Teamwork is 100% communication.
Soccer players communicate constantly — calling to get open for a pass, shouting where to break for the goal, adapting to conditions in real time. In business, it’s even more complex. A company has several functions running at once: product, marketing, finance, engineering, ops. When we do need to sync, we want it to be for truly exceptional cases and real problems — not to ask “where are things?”
We keep the team scoring by giving each other high-quality asynchronous status updates.
Where
Status updates live close to the work they describe. Since all of our work derives from a GitHub issue, a status update belongs as a comment on the relevant issue. GitHub is our source of truth — it’s where our product lives, where changes happen, and where our community engages with us.
Slack is great for ephemeral communication: quick brainstorms, clarifications, the social fabric of a distributed team. But Slack messages age fast, have low discoverability, and are invisible to anyone not online at that moment. If something matters to the work, get it into GitHub.
When
The closer a deadline, the more frequently to update:
| Time to deadline | Frequency |
|---|---|
| ~1 day | Every couple of hours |
| ~7 days | Daily |
| ~7–14 days | Every 2–3 days |
| >14 days | Weekly |
These are guidelines, not rules. A critical architecture change might warrant more frequent updates to leadership because of its customer impact. A minor bugfix probably doesn’t need a formal update at all.
When work is complete — or paused — say so. Celebrate a shipped feature. And if something fails, celebrate that too. What did we learn? What would we do differently? You devoted real time to this. Make it count either way.
What makes a good update
Every goal has three parts:
- An outcome — “We know this is done when ___________.”
- A date — When is it arriving? Alignment here is critical.
- An owner — The person making sure the outcome arrives by the date and communicating status along the way.
A status update is a refinement of those three things over time. It answers: are we still on track?
Use a simple traffic-light framing for quick scanning:
- 🟢 Green — On track for the original date and scope.
- 🟡 Yellow — At risk. Either the date or scope is in jeopardy.
- 🔴 Red — Will not meet the original date.
For yellow or red, always include a get-to-green plan: what action, by when, from whom. If red, include why and a suggested revised date.

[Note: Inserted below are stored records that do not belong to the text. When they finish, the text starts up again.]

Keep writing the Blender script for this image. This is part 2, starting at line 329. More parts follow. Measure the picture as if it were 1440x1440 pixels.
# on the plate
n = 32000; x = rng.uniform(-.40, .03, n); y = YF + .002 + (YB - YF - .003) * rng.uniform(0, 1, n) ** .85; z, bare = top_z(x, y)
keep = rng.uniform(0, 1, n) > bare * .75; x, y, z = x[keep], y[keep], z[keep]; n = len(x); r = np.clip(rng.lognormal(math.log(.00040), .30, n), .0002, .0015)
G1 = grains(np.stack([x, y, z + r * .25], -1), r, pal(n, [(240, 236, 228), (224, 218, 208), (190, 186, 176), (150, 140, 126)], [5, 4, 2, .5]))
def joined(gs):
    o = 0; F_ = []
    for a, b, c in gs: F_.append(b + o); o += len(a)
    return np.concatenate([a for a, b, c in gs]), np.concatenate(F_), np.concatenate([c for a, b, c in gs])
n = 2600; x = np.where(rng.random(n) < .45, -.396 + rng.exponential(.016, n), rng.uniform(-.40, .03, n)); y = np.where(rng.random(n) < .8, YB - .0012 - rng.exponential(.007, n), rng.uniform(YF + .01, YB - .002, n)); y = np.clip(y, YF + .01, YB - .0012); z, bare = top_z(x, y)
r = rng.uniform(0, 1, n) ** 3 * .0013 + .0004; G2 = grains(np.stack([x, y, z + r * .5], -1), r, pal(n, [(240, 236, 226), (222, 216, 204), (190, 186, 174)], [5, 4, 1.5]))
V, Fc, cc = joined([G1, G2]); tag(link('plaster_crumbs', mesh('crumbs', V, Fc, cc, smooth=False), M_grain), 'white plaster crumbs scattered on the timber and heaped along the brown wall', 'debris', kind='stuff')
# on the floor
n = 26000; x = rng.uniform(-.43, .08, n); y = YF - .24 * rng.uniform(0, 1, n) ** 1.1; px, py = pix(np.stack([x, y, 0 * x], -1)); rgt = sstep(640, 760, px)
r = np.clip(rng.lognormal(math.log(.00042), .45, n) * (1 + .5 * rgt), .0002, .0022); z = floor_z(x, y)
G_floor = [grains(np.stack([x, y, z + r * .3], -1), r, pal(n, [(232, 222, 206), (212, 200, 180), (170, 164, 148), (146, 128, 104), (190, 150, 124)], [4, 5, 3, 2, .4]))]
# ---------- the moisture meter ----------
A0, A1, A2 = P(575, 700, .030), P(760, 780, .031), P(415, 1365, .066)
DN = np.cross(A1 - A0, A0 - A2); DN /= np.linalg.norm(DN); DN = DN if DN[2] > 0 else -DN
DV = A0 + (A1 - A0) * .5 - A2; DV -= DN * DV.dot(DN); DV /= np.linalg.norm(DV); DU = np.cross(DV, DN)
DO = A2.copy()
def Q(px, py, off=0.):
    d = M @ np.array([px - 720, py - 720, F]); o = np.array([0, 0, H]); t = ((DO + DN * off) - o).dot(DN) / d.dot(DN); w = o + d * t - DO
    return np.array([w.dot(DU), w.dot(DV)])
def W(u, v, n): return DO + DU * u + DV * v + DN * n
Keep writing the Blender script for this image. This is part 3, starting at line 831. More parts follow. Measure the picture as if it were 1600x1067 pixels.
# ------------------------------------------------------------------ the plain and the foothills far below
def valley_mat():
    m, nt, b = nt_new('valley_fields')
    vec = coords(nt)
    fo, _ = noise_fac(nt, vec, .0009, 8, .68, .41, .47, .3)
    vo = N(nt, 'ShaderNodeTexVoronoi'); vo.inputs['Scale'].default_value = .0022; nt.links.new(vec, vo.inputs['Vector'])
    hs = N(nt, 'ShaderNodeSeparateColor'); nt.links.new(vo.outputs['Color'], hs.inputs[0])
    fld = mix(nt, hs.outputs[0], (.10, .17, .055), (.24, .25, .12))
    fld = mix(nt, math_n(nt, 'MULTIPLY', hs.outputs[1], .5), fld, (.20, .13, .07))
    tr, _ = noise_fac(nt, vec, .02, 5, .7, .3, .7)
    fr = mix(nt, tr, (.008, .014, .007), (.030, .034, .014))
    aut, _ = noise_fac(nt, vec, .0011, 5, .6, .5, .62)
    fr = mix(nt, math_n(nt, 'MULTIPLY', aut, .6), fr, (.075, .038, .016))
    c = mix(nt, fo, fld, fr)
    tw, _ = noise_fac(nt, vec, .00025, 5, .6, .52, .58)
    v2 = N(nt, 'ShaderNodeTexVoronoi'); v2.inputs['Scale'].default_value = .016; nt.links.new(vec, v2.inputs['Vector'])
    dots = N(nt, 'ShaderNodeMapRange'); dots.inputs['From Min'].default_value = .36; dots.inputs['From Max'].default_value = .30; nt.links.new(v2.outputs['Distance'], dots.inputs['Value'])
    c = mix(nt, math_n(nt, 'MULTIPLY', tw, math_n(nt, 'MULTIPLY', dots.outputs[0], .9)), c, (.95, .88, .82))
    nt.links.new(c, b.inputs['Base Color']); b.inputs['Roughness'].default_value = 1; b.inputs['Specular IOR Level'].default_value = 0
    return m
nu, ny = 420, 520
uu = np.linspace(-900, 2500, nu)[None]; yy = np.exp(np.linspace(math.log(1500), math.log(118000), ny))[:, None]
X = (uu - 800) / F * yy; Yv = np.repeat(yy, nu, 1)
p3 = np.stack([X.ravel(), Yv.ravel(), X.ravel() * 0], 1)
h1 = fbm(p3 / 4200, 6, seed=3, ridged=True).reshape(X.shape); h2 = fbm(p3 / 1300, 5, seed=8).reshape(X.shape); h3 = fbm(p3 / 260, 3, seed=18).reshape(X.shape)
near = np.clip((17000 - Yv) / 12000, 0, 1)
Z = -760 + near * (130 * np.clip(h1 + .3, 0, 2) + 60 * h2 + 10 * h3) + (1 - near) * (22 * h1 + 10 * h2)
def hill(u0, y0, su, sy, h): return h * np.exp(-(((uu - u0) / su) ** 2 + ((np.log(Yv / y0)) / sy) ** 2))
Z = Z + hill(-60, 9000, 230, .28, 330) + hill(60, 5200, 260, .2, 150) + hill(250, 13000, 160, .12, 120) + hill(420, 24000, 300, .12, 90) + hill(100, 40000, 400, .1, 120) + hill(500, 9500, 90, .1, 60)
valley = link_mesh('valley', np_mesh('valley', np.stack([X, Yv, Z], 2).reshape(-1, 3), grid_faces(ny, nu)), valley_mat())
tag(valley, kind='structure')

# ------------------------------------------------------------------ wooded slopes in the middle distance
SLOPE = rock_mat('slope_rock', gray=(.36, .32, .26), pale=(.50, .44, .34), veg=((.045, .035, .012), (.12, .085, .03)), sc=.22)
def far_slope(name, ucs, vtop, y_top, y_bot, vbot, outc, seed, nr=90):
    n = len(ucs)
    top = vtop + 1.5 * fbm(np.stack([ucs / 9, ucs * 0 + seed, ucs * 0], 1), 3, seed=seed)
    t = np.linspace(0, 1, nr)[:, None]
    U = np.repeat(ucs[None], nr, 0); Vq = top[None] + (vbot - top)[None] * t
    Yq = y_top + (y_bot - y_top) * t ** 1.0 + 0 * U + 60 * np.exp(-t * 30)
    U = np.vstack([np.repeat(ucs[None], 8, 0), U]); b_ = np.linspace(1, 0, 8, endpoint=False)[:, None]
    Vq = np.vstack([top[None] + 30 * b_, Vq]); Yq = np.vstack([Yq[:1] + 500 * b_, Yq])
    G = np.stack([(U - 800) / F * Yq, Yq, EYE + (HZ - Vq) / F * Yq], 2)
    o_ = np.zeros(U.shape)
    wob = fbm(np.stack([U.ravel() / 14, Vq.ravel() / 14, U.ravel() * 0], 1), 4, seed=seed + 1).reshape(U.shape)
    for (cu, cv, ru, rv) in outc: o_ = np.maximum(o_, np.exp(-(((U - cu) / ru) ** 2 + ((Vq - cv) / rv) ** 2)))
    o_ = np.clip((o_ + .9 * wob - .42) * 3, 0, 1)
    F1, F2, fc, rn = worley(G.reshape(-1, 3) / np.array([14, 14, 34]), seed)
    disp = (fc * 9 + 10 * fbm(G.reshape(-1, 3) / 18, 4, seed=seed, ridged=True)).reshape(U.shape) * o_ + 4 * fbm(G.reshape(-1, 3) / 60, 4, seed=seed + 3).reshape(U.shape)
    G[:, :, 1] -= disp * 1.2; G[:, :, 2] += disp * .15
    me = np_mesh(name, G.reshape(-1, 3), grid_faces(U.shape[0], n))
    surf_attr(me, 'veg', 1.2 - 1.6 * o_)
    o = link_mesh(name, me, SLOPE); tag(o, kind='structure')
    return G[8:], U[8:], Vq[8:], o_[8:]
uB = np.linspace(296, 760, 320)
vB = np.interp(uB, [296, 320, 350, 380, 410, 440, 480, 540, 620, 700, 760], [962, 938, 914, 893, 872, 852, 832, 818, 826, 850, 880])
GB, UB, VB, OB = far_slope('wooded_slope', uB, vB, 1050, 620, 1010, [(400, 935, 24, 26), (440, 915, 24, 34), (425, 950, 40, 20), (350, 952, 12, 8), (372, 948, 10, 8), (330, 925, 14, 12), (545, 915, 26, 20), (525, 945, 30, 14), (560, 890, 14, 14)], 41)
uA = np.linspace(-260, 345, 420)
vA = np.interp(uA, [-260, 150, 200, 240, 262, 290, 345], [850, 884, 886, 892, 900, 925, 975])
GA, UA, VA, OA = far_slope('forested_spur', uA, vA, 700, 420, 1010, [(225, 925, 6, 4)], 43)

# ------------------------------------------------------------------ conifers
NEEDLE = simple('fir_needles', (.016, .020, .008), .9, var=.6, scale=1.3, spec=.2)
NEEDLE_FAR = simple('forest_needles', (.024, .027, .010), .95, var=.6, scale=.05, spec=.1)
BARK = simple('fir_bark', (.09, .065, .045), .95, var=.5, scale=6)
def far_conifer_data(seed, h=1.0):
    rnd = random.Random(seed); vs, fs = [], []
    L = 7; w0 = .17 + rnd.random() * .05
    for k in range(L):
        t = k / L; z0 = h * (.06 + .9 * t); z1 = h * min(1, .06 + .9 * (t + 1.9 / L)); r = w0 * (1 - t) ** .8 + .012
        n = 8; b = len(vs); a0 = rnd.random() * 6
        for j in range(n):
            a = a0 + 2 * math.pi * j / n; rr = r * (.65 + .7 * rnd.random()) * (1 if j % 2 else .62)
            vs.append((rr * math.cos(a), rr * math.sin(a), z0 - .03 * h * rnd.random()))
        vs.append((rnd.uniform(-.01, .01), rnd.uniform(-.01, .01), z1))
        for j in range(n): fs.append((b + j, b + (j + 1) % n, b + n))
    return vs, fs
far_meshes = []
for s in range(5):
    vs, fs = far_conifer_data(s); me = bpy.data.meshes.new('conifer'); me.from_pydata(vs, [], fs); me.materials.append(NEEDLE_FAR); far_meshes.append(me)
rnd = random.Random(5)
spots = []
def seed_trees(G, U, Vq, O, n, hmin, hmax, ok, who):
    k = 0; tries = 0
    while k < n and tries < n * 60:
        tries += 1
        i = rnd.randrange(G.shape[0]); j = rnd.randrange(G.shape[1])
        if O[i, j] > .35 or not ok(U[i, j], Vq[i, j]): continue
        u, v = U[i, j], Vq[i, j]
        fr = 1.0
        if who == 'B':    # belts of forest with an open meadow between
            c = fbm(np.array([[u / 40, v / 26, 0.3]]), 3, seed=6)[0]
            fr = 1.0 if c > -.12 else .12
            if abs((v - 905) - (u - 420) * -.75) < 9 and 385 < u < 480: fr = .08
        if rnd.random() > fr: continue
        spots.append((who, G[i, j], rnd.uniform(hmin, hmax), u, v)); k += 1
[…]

Link liberally. Don’t reproduce content that lives elsewhere — link to the relevant issues, PRs, designs, and supporting context. The goal is to democratize knowledge, not to write an essay.
Audience and length
A status update is for anyone who needs to know the state of the work without following it day-to-day. Open with the headline — on track or not — then add supporting detail for those who want it. The first sentence should be enough for a busy executive or a GTM teammate anxiously awaiting the feature.
Brevity is always better, but not at the expense of clarity.
Not helpful:
We’re facing challenges attempting to converge on a solution for the X requirement. We hope to try and reconcile this and have plans to do this by next week.
Much better:
We don’t know how to solve X yet, but will decide between options A and B by DATE. If neither works, we’ll escalate. The cost of not having X is that we can’t do A or B — we’ve reordered the checklist above to reflect that and notified the affected team.
High-quality status updates communicate when something will be done, or clearly state that the deadline isn’t yet understood. Silence, in a team environment, is almost always read as bad news. Write the update.